▶ _WRITTEN INSTRUCTION_
Copy each line exactly.

▶ _GIVEN INFORMATION_
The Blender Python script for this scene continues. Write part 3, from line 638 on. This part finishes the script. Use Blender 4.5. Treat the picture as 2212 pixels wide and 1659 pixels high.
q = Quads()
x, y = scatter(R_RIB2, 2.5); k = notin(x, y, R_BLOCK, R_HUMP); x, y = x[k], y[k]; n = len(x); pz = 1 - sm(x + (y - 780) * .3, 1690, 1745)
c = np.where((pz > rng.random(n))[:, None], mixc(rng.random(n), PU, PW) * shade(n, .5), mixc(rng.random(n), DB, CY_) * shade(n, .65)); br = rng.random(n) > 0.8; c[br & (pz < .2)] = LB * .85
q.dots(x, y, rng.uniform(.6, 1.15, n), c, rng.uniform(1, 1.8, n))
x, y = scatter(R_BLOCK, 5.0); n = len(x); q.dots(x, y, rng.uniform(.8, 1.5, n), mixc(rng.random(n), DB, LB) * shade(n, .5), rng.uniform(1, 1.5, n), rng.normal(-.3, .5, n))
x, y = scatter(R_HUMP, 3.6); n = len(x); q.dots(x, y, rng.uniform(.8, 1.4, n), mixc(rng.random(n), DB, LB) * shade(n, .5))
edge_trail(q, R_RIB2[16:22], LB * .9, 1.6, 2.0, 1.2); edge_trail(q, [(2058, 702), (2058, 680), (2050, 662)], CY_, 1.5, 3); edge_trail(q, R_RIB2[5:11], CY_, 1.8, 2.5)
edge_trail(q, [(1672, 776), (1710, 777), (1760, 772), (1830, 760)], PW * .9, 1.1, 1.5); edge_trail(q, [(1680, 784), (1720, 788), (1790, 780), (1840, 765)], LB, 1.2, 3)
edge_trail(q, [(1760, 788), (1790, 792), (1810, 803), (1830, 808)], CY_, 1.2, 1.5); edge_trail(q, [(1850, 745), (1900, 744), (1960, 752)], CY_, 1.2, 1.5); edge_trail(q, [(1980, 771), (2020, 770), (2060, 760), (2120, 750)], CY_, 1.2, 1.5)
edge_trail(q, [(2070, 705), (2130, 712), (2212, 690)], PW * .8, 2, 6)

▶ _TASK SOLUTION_
The Blender Python script for this scene continues. Write part 3, from line 638 on. This part finishes the script. Use Blender 4.5. Treat the picture as 2212 pixels wide and 1659 pixels high.
q = Quads()
x, y = scatter(R_RIB2, 2.5); k = notin(x, y, R_BLOCK, R_HUMP); x, y = x[k], y[k]; n = len(x); pz = 1 - sm(x + (y - 780) * .3, 1690, 1745)
c = np.where((pz > rng.random(n))[:, None], mixc(rng.random(n), PU, PW) * shade(n, .5), mixc(rng.random(n), DB, CY_) * shade(n, .65)); br = rng.random(n) > 0.8; c[br & (pz < .2)] = LB * .85
q.dots(x, y, rng.uniform(.6, 1.15, n), c, rng.uniform(1, 1.8, n))
x, y = scatter(R_BLOCK, 5.0); n = len(x); q.dots(x, y, rng.uniform(.8, 1.5, n), mixc(rng.random(n), DB, LB) * shade(n, .5), rng.uniform(1, 1.5, n), rng.normal(-.3, .5, n))
x, y = scatter(R_HUMP, 3.6); n = len(x); q.dots(x, y, rng.uniform(.8, 1.4, n), mixc(rng.random(n), DB, LB) * shade(n, .5))
edge_trail(q, R_RIB2[16:22], LB * .9, 1.6, 2.0, 1.2); edge_trail(q, [(2058, 702), (2058, 680), (2050, 662)], CY_, 1.5, 3); edge_trail(q, R_RIB2[5:11], CY_, 1.8, 2.5)
edge_trail(q, [(1672, 776), (1710, 777), (1760, 772), (1830, 760)], PW * .9, 1.1, 1.5); edge_trail(q, [(1680, 784), (1720, 788), (1790, 780), (1840, 765)], LB, 1.2, 3)
edge_trail(q, [(1760, 788), (1790, 792), (1810, 803), (1830, 808)], CY_, 1.2, 1.5); edge_trail(q, [(1850, 745), (1900, 744), (1960, 752)], CY_, 1.2, 1.5); edge_trail(q, [(1980, 771), (2020, 770), (2060, 760), (2120, 750)], CY_, 1.2, 1.5)
edge_trail(q, [(2070, 705), (2130, 712), (2212, 690)], PW * .8, 2, 6)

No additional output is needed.